A Lufthansa anunciou nesta sexta-feira que iria desviar os quatro voos que atravessariam os céus do Leste da Ucrânia. “Estamos a acompanhar a situação para planear a operação dos próximos dias”, referiu um porta-voz da companhia alemã, citado pela CNN.

Já a Emirates anunciou no seu site que um voo que deveria ter aterrado em Kiev ainda na quinta-feira regressou ao aeroporto de origem, no Dubai, por “preocupações de segurança”. A companhia decidiu suspender todos os voos para a capital da Ucrânia “com efeitos imediatos”.

A Ukraine International acaba de emitir um comunicado em que informa que “decidiu desviar todos os seus voos daquela região para assegurar a segurança dos passageiros, tripulação e aeronave”, a partir das 18h locais de quinta-feira. Os aviões da companhia estão, desde então, a voar a 200 quilómetros daquela área.
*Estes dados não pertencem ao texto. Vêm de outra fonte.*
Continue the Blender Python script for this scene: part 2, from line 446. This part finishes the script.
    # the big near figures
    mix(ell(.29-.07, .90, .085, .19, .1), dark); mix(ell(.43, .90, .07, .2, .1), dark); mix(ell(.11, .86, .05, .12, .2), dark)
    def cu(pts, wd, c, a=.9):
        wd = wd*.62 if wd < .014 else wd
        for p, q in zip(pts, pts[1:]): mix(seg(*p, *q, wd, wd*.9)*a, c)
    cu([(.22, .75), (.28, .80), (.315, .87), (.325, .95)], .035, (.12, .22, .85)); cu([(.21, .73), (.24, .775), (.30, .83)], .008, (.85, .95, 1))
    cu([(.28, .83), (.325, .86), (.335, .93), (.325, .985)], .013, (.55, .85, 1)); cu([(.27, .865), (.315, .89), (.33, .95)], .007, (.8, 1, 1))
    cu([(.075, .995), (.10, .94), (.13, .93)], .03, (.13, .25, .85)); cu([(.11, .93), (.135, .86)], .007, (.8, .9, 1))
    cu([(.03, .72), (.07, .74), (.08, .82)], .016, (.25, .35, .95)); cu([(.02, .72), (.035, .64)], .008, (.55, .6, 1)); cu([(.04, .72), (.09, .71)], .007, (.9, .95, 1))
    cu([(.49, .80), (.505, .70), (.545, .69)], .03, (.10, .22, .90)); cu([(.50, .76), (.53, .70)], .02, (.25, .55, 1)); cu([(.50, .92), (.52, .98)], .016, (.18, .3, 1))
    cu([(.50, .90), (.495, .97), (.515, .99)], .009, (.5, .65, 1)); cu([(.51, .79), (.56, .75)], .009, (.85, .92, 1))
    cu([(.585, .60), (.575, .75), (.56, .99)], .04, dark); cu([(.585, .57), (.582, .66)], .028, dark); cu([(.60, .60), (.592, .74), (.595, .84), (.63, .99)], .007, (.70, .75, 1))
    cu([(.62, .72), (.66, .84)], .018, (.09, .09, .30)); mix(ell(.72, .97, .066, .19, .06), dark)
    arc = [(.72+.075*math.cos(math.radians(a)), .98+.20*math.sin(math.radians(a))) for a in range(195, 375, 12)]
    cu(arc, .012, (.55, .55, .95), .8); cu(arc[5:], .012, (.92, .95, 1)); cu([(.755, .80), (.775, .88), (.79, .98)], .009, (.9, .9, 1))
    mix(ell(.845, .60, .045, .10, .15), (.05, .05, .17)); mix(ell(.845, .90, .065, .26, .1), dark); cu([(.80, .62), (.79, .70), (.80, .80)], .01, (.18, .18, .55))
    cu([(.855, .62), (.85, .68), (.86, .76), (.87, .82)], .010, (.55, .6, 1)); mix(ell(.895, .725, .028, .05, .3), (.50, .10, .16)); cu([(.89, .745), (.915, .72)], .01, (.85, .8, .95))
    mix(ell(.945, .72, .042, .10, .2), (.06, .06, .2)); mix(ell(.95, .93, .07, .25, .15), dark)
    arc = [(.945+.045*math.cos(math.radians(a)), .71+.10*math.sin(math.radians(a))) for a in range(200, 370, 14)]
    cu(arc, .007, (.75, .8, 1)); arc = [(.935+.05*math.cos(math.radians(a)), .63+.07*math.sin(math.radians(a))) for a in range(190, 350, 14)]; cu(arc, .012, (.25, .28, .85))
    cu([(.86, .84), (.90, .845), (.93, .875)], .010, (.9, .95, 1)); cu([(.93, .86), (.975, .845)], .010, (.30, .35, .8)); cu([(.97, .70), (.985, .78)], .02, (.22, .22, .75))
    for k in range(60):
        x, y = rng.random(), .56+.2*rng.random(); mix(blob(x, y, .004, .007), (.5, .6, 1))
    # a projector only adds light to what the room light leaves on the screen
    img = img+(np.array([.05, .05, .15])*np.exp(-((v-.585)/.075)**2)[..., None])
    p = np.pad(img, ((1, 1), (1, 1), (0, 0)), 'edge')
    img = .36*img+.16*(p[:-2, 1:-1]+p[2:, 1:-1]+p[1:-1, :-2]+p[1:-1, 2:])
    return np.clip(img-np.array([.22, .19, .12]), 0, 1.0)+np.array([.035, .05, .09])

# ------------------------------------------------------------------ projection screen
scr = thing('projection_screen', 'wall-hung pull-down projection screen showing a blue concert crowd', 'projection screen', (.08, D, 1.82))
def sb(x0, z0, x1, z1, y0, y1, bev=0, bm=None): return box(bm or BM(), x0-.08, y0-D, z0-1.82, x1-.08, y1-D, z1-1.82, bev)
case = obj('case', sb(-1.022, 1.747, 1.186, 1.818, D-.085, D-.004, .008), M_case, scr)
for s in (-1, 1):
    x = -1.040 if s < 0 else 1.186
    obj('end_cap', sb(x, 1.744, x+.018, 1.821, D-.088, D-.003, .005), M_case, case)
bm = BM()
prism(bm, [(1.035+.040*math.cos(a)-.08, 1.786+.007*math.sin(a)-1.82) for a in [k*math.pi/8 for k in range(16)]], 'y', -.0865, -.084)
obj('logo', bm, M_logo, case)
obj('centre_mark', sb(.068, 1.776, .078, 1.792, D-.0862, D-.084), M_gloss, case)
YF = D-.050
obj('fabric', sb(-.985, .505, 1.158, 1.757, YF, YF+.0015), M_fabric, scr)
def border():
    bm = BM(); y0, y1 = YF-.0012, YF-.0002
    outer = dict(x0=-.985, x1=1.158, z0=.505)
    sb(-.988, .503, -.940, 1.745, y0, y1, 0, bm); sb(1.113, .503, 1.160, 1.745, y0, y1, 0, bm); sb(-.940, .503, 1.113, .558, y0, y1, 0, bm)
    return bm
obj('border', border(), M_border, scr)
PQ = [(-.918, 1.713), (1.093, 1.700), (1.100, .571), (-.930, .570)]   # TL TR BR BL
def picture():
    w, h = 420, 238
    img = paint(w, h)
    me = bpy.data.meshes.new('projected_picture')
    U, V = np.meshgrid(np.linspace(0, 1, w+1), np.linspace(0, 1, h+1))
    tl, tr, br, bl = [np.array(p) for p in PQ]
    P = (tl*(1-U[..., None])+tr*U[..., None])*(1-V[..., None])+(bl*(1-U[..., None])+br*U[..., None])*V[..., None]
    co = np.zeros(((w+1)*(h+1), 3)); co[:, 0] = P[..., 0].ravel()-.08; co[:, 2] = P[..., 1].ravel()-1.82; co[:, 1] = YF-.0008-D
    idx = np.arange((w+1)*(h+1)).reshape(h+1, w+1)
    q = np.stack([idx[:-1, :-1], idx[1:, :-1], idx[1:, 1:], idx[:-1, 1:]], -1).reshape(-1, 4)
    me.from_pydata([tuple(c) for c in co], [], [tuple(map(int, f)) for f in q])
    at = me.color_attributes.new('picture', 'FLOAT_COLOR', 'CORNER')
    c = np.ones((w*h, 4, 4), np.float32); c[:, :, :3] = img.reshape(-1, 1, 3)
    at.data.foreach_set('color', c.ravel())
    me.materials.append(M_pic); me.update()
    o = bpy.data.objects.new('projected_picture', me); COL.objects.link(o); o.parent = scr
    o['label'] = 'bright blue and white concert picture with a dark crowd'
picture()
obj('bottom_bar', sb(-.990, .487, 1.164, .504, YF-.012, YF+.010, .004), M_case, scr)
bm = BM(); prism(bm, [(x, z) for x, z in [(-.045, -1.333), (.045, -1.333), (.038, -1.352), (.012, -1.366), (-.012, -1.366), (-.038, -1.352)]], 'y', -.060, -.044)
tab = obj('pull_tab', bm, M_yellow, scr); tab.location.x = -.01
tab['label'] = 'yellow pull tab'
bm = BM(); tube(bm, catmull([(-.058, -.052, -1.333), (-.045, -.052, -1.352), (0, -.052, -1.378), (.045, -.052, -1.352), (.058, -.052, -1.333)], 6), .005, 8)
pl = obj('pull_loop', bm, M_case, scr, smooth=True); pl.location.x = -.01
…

Também a norte-americana Delta Airlines tomou a mesma medida. Por razões de segurança, a transportadora anunciou que “não está a sobrevoar o espaço aéreo da Ucrânia e está a acompanhar a situação relativa ao voo 17 da Malaysia Airlines. A portuguesa TAP não utiliza o espaço aéreo ucraniano.

Normal, para alguns
A “normalidade” com que, até quinta-feira, sobrevoavam aquela região tem sido justificada pelo facto de não ter sido interditada pelas autoridades internacionais. O único aviso de segurança emitido, no início de Abril, pelo Eurocontrol, Agência Europeia para a Segurança na Aviação e Organização da Aviação Civil Internacional circunscrevia-se à área de Simferopol, na sequência da anexação da península da Crimeia pela Rússia.

O MH17 caiu no Leste da Ucrânia. Além disso, e mesmo que o alerta cobrisse essa área, tratava-se apenas de uma recomendação às companhias de aviação, sem carácter obrigatório.

Foi por isso que, quando questionado sobre os riscos de sobrevoar uma zona de conflito, o ministro dos Transportes da Malásia respondeu, nesta sexta-feira, que “é uma rota sobrevoada há muitos anos”, acrescentando que “é segura e é por essa razão que foi usada”.

Mas, para outra parte da indústria, os riscos falaram mais alto. Já há algum tempos que companhias como a Qantas, Cathay Pacific, Air Berlin, China Airlines e Asiana tinham decidido suspender os sobrevoos por todo o espaço aéreo ucraniano, noticiou a Reuters.

Um porta-voz desta última transportadora sul-coreana explicou à agência que, “apesar de o desvio aumentar o tempo e os custos do voo”, a decisão foi tomada “por motivos de segurança”. O mesmo responsável acrescentou que os aviões da companhia têm de percorrer mais 150 quilómetros para evitar sobrevoar o país desde 3 de Março.

Várias questões ficam por responder: a decisão de sobrevoar uma zona de conflito deve ser das companhias de aviação? As autoridades deveriam ter ido mais longe, na região sobre a qual emitiram o alerta e na obrigatoriedade associada ao aviso? E qual o papel dos governos nisto?

O jogo de culpas – agora da segurança
Perante o cerco à segurança da aviação que se montou com o desastre do MH17, a Associação Internacional do Transporte Aéreo emitiu nesta sexta-feira um comunicado em que assegura que “é a principal prioridade”. “Nenhuma companhia vai colocar em risco a segurança dos seus passageiros, tripulantes e aviões por questões de poupança de combustível”, lê-se na mensagem deixada pelo presidente, Tony Tyler.

Para o responsável, têm de ser “os governos e as autoridades de controlo aéreo a prestar aconselhamento sobre o espaço aéreo disponível para operar” e as transportadoras “fazem o planeamento de acordo com essas limitações”. “É muito semelhante à condução de um carro: se a estrada está livre, assume-se que é seguro. Se está fechada, encontra-se uma rota alternativa”, exemplificou.

No entanto, há quem aponte o dedo às próprias companhias. Geoff Dell, perito em segurança na aviação da Universidade de Queensland, disse à Sky News estar “estupefacto”. “Não deveriam colocar em risco, e sem necessidade, os seus activos mais preciosos: os passageiros, os funcionários e os aviões”, declarou.

Bruxelas anunciou, ao final da manhã desta sexta-feira, que activou a Célula de Coordenação de Crise da Aviação Europeia, na sequência do desastre. "Activei a célula de crise de modo a haver uma coordenação apropriada dos efeitos no espaço aéreo para garantir a segurança dos voos", anunciou Siim Kallas, comissário europeu para os Transportes e também vice-presidente da Comissão Europeia.